C’est dans ce contexte qu’il poursuivit en parallèle des études scientifiques classiques, une formation philosophique en autodidacte et ses propres investigations du monde spirituel. Lors de ses études supérieures à l’Ecole polytechnique de Vienne, il découvrit l’œuvre scientifique de Goethe. Il vit en Goethe l’observateur génial capable de découvrir à travers les phénomènes sensibles l’idée de la plante originelle, une idée purement suprasensible. En somme, Goethe avait déjà commencé à construire le pont auquel lui, Steiner, pensait. Tout en exposant la démarche de Goethe dans l’édition de ses œuvres scientifiques, Rudolf Steiner élabora sa propre théorie de la connaissance de tous les phénomènes de l’univers, en parfait accord avec Goethe lui-même (9).


Portrait de Goethe

Une nouvelle conception de la réalité
Pour Steiner, dans l’esprit de Goethe, il s’agit toujours de partir de l’observation des phénomènes qui nous interpellent et qui nous posent question.
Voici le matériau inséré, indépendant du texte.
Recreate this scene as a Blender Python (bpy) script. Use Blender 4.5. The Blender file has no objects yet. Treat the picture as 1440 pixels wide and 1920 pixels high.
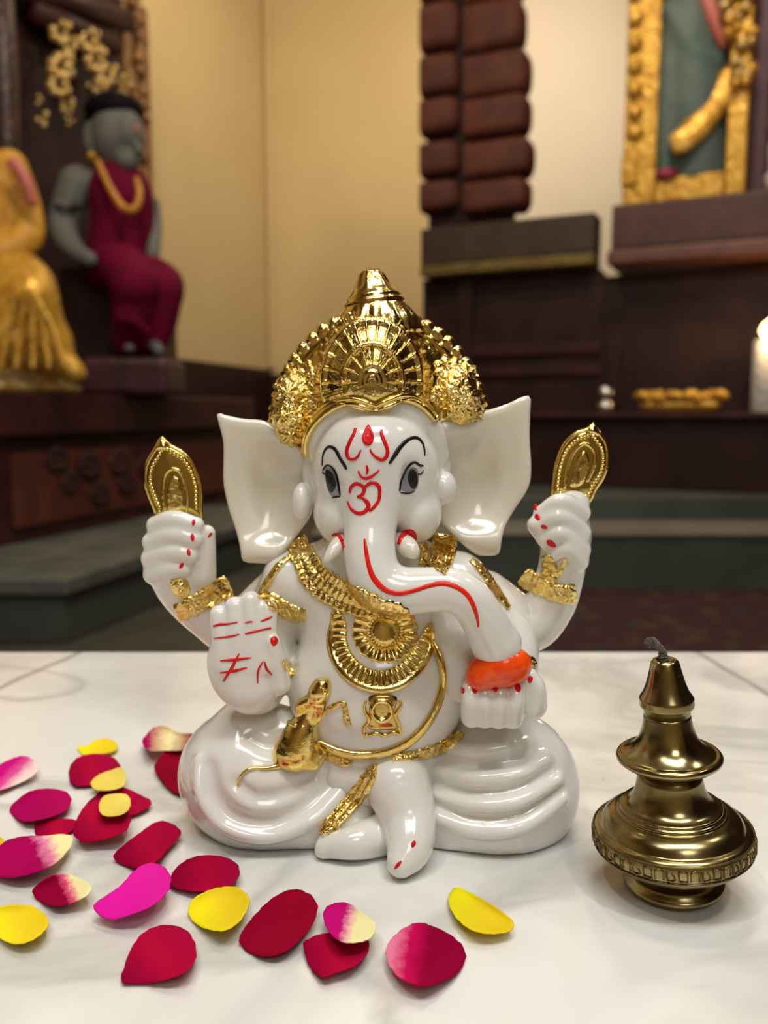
import bpy, bmesh, math, random
import numpy as np
from mathutils import Vector, Matrix, noise
from mathutils.bvhtree import BVHTree

random.seed(7)
SC = bpy.context.scene
COL = SC.collection

# ------------------------------------------------------------------ camera, world, lights, exposure
F = 1550.0                       # focal length in pixels of a 1440 x 1920 picture
PITCH = math.radians(6.99)
CZ = 0.75                        # camera height
TZ = 0.55                        # table top height
cd = bpy.data.cameras.new('camera'); cam = bpy.data.objects.new('camera', cd); COL.objects.link(cam)
cam.location = (0, 0, CZ); cam.rotation_euler = (math.radians(90) - PITCH, 0, 0)
cd.sensor_fit = 'VERTICAL'; cd.sensor_height = 36.0; cd.lens = 36.0 * F / 1920.0
cd.clip_start = 0.02; cd.clip_end = 60
cd.dof.use_dof = True; cd.dof.focus_distance = 0.335; cd.dof.aperture_fstop = 8.0
SC.camera = cam
SC.view_settings.view_transform = 'Standard'
SC.view_settings.look = 'None'
SC.view_settings.exposure = 0.0
SC.view_settings.gamma = 1.0
SC.view_settings.use_curve_mapping = False
SC.cycles.use_denoising = True
SC.cycles.max_bounces = 8
SC.cycles.sample_clamp_indirect = 6.0

w = bpy.data.worlds.new('room_ambience'); SC.world = w; w.use_nodes = True
bg = w.node_tree.nodes['Background']
bg.inputs['Color'].default_value = (1.0, 0.86, 0.68, 1); bg.inputs['Strength'].default_value = 0.03

def area(name, loc, target, size, power, color=(1, 0.93, 0.82), size_y=None):
    l = bpy.data.lights.new(name, 'AREA'); l.energy = power; l.color = color
    l.shape = 'RECTANGLE' if size_y else 'DISK'; l.size = size
    if size_y: l.size_y = size_y
    o = bpy.data.objects.new(name, l); COL.objects.link(o)
    o.location = loc
    o.rotation_euler = (Vector(target) - Vector(loc)).to_track_quat('-Z', 'Y').to_euler()
    return o

T0 = (0, 0.36, 0.62)
area('ceiling_panel_light', (0.1, -0.35, 3.2), T0, 1.3, 30, (0.97, 0.98, 1.0), 0.7)
area('front_fill_light', (0.35, -2.0, 2.9), T0, 0.9, 15, (0.97, 0.98, 1.0), 0.9)  # unseen fill from the front, added to brighten the statue's face
area('ceiling_downlight', (-0.75, -0.45, 2.9), T0, 0.16, 10)
area('ceiling_downlight', (0.75, -0.5, 2.9), T0, 0.16, 11)
area('ceiling_downlight', (0.2, 0.95, 2.9), T0, 0.25, 8)
area('ceiling_downlight', (1.5, 0.6, 2.9), T0, 0.25, 5)
area('hall_ceiling_light', (-0.3, 5.2, 4.4), (-0.9, 7.6, 1.7), 0.9, 28, (1, 0.86, 0.58))
area('alcove_light', (1.6, 6.0, 4.4), (1.4, 8.1, 1.9), 0.5, 46, (1, 0.87, 0.70))
area('altar_downlight', (1.0, 2.3, 4.2), (1.5, 4.3, 1.2), 0.4, 50, (1, 0.86, 0.64))
area('shrine_downlight', (-0.8, 2.2, 4.0), (-1.4, 3.8, 1.0), 0.4, 38, (1, 0.86, 0.64))

# ------------------------------------------------------------------ helpers: picture geometry
ST, CT = math.sin(PITCH), math.cos(PITCH)
def ray(px, py):
    x = (px - 720.0) / F; yu = (960.0 - py) / F
    return Vector((x, CT + yu * ST, -ST + yu * CT))
CAM = Vector((0, 0, CZ))
def P(px, py, Y):
    d = ray(px, py); return CAM + d * (Y / d.y)
def PZ(px, py, z):
    d = ray(px, py); return CAM + d * ((z - CZ) / d.z)
def pxm(p):                      # metres per pixel at a point
    v = Vector(p) - CAM
    return (v.y * CT - v.z * ST) / F

# ------------------------------------------------------------------ helpers: materials
def nd(nt, t, **kw):
    n = nt.nodes.new(t)
    for k, v in kw.items(): setattr(n, k, v)
    return n
def mat(name, color, rough=0.5, metal=0.0, color2=None, nscale=20, bump=0.0, bscale=60, coat=0.0, sss=0.0,
        sssr=(1, 0.8, 0.55), emit=None, estr=0, detail=4, spec=0.5, lo=0.4, hi=0.6, bdist=0.002, rough2=None):
    m = bpy.data.materials.new(name); m.use_nodes = True
    nt = m.node_tree; b = nt.nodes['Principled BSDF']
    b.inputs['Base Color'].default_value = (*color, 1); b.inputs['Roughness'].default_value = rough
    b.inputs['Metallic'].default_value = metal; b.inputs['Coat Weight'].default_value = coat
    b.inputs['Coat Roughness'].default_value = 0.05
    b.inputs['Specular IOR Level'].default_value = spec
    tc = nd(nt, 'ShaderNodeTexCoord')
    if sss:
        b.inputs['Subsurface Weight'].default_value = sss
        b.inputs['Subsurface Radius'].default_value = sssr
        b.inputs['Subsurface Scale'].default_value = 0.006
    if color2 is not None or rough2 is not None:
        nz = nd(nt, 'ShaderNodeTexNoise'); nz.inputs['Scale'].default_value = nscale; nz.inputs['Detail'].default_value = detail
        nt.links.new(tc.outputs['Object'], nz.inputs['Vector'])
        if color2 is not None:
            r = nd(nt, 'ShaderNodeValToRGB')
            r.color_ramp.elements[0].position = lo; r.color_ramp.elements[1].position = hi
            r.color_ramp.elements[0].color = (*color, 1); r.color_ramp.elements[1].color = (*color2, 1)
            nt.links.new(nz.outputs['Fac'], r.inputs['Fac']); nt.links.new(r.outputs['Color'], b.inputs['Base Color'])
        if rough2 is not None:
            mr = nd(nt, 'ShaderNodeMapRange'); mr.inputs['From Min'].default_value = lo; mr.inputs['From Max'].default_value = hi
            mr.inputs['To Min'].default_value = rough; mr.inputs['To Max'].default_value = rough2
            nt.links.new(nz.outputs['Fac'], mr.inputs['Value']); nt.links.new(mr.outputs['Result'], b.inputs['Roughness'])
    if bump:
        bz = nd(nt, 'ShaderNodeTexNoise'); bz.inputs['Scale'].default_value = bscale; bz.inputs['Detail'].default_value = 3
        nt.links.new(tc.outputs['Object'], bz.inputs['Vector'])
        bn = nd(nt, 'ShaderNodeBump'); bn.inputs['Strength'].default_value = bump; bn.inputs['Distance'].default_value = bdist
        nt.links.new(bz.outputs['Fac'], bn.inputs['Height']); nt.links.new(bn.outputs['Normal'], b.inputs['Normal'])
    if emit:
        b.inputs['Emission Color'].default_value = (*emit, 1); b.inputs['Emission Strength'].default_value = estr
    return m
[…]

En partant de ces questions, nous pouvons, par la pensée, chercher les concepts et les idées qui apporteront les éclaircissements souhaités. De la naîtra l’interprétation des phénomènes, qui se déroule dans la conscience de l’homme, laquelle est le théâtre où se réunissent observation et pensée.
Selon cette approche, l’être humain n’est pas un miroir qui reflète passivement le monde physique, mais un acteur essentiel de la connaissance de toutes choses. En même temps, l’idée de réalité acquiert un sens nouveau. En effet, si la réalité comprend les trois aspects considérés : les phénomènes observés, l’activité de pensée et la conscience humaine, il n’y a plus lieu de la réduire à ce qui est extérieur, visible et tangible. Dès lors, le fossé traditionnel creusé par la conscience moderne occidentale entre le monde objectif de la nature et l’homme subjectif n’a plus de sens ni de raison d’être. L’homme et la nature sont réunis, car ils participent d’un même monde unifié par l’activité pensante. Et la réalité de l’univers apparaît à la fois comme matérielle et spirituelle, objective et subjective sensible et suprasensible… Considérant que le monde ne peut être complet sans la pensée humaine R. Steiner écrit : « de quel droit décrétez-vous le monde achevé sans le penser ? Le monde ne produit-pas le penser dans la tête de l’homme avec la même nécessité que la fleur sur la plante ? Plantez une graine en terre. Elle prend racine et produit une tige. Elle se déploie en feuilles et fleurs. Placez la plante en face de vous. Elle s’unit dans votre âme à un concept déterminé. Pourquoi ce concept appartient-il moins à la totalité de la plante que la feuille et la fleur ? Vous dites : les feuilles et fleurs sont là sans sujet que les perçoive ; le concept n’apparaît que lorsque l’être humain se place en face de la plante. Très bien. Mais les fleurs et les feuilles aussi n’apparaissent sur la plante que s’il y a de la terre ou on puisse mettre la graine, s’il y a de la lumière et de l’air où des feuilles et des fleurs puissent se déployer. De la même manière, le concept de plante naît si une conscience pensante s’approche de la plante. » (10)
Une telle compréhension de la réalité a d’importantes conséquences. En réunissant ce que la science et la philosophie analytiques des temps modernes ont distingué, R. Steiner a posé un jalon pour humaniser la science, en élargir la portée dans ses objets et méthodes, et dépasser à terme la seule perspective matérialiste, qui a toute sa justification dans la monde matériel mais ne peut, elle-seule, prétendre tout expliquer.
Il a pu également promouvoir une écologie spirituelle, où la nature, abordée dans toutes ses dimensions et spécificités, fait l’objet de compréhension et de respect jusque dans les pratiques agricoles, source d’alimentation saine pour l’homme et l’animal.

Notes
(1) et (2) : R. Steiner, autobiographe, Edition anthroposophiques rormandes, 1979, t1, p. 19 et 20
(3) et (4) : R. Steiner, esquisse biographe (1861-1893), conférence du 4 février 1913, l’esprit du temps n°8 (hiver 1993).
(5) et (6) : R. Steiner, autobiographe, op.cit., p. 28 et 29
(7) et (8) : Id., p. 45 et 47
(9) : R. Steiner, une théorie de la connaissance chez Goethe, édition anthroposophiques romandes, 2000.
(10) : R. Steiner, la philosophie de la liberté, édition Novalis, 1993, p. 88-89.